4試合目のノリッジ戦にスタメンした冨安は、チームのディフェンスに安定と安心を提供し、その後の8試合で6勝2分というチームのV字回復に大きく貢献した。監督、チームメイト、そして目の肥えたグーナー(アーセナルサポーターの愛称)のハートをがっちりと掴みとり、シーズンを通して高いパフォーマンスを発揮して、チームは5位の戦績でシーズンを終えた。まさにビッグ6のクラブの面目を守ったのが冨安だったのだ。

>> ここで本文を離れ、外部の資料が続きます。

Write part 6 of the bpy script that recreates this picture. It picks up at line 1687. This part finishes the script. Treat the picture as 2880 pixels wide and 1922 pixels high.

その勢いは今の三笘に勝るとも劣らない。
移籍当初は「冨安?誰?」と、懐疑的だったサポーターやプレス・評論陣も、掌を返すように評価を一変し、特にハリー・ケイン、ソン・フンミンを抑え込んでトッテナム戦を完封勝利した時にサポーターは「トミヤスは素晴らしい!本物のDFだ」「我々は至宝を手に入れた」と絶賛していた。
2年目の22-23シーズン、さらなる飛躍を期待された冨安だが、今彼はピッチに立つための難しい戦いに挑んでいる。度重なる肉離れによる戦線離脱からの回復と、チーム内でのポジション争いだ。
冨安の怪我に対するリスクヘッジもあったのだろう、22-23シーズンのアーセナルはフランス代表のサリバ、ウクライナ代表のジンチェンコなど、最終ラインを補強。その煽りを受けたベン・ホワイトが右SBに回ったことで冨安はスタートメンバーでピッチに登場する機会が大きく減ってしまっている。
今季アーセナルの19試合が終了した時点で、冨安の出場総時間は400分強。フル出場は2度しかない。後半途中からスタートメンバーのベン・ホワイトと交代してリードを守り切るクローザーとして出場するパターンが今の役割だ。「クローザー・トミヤス」は新たなアーセナルのパワーワードにはなっているが、我々にとっては寂しいワードでもある。
そんな冨安に移籍話が浮上すると、OBであるケビン・キャンベルは「トミヤスの移籍?考えられない。そんなことは起こらない。答えはノーだ。トミヤスはエミレート・スタジアムの強力なメンバーの一人なんだ」と、この噂話を完全否定した。それは戦力分析の結論というより、「大好きなトミヤスが去っていくなんて考えられない」という気持ちの表れだった。
トミヤスを愛しているのはもちろんサポーターやOB達だけではなく、チームメイトも同様だ。若きエースのスミス・ロウは冨安についてこう語っている。
「彼の守備は際立っている。トミの守備は練習でも誰にもパスを通させないし、誰にも抜かれない。それが彼の最大の持ち味だし、スピードとフィジカルをもって何でも可能にしている。そして何より、彼の人間性が素晴らしい。いつでも謙虚でそしてジョークを飛ばして僕らを元気にさせてくれる。知っているかい?彼の英語が完璧だということを。だから皆んなトミが大好きなんだ。素晴らしい人間だよ」
第20節のマンチェスター・ユナイテッド戦でベン・ホワイトが苦しんだラッシュフォードを、後半から登場した冨安が完全に封じ込めたことで、また彼のアーセナルでの存在感が高まっている。アーセナルが19年ぶりにプレミア制覇を成し遂げるためには、プレミアの長いシーズンを乗り切るためには「我らがトミーが絶対に必要だ」ということをグーナー達はよくわかっている。彼らは冨安のチャントを持っている。日本人でチャントを持っているのは、冨安だけ。それだけ冨安が愛されている証拠でもある。
アーセナルに、歓喜の瞬間が訪れたとき、彼らはこのチャントを叫ぶだろう。それは我々日本人にとってこのうえなく誇らしい調べとして聞こえるに違いない。